Brooks accepted the invitation and made an address in which he reviewed his work.1 This review will be considered later in its course, but it is referred to at this time because it shows that, in using the scrap-book in the compilation of this paper, we are doing what Brooks expected would be done at some time. Picture to yourselves, therefore, this slightly built, elderly man, with a winning smile and charming manner, standing before that audience over twoscore of years ago and beginning his address with these words, for they show how he felt, and they corroborate a statement in the Bigelow letter about his keeping silence:—
Mr. President: I am called to a position which I have tried to avoid. For more than a quarter of a century I have kept a profound silence concerning my connection with the introduction of the present system of State Normal Schools in New England, and should have kept silence to the end, had not this noble, patriotic, and Christian celebration induced some friends to tempt me to break that silence, averring it injustice to withhold the facts.
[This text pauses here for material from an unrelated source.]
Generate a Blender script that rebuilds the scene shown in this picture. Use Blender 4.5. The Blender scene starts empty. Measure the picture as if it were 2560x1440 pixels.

It happens that I alone possess all the historical documents, and I have used them in writing a history of one hundred and sixty-eight pages concerning the public movements in 1835 to 1838, not for publication, but as a legacy to my children. I have carefully preserved in one large quarto volume all the manuscript, documentary evidence, and in a folio, all the printed evidence of the facts I have stated, carefully noting dates and places.
Now can you imagine anything more ridiculous and contradictory than for a living man to stand up here and read his posthumous histories? Has God opened a seam in the dark cloud of the grave that he may send one ray of light to increase the full-orbed joy of this sacred occasion?
You note that he mentions three books he prepared, but of them only one, the last mentioned, has come to light. The manuscript history and the volume of manuscript documentary evidence have eluded discovery, but the folio of the printed evidence, with dates and places carefully noted, is before you.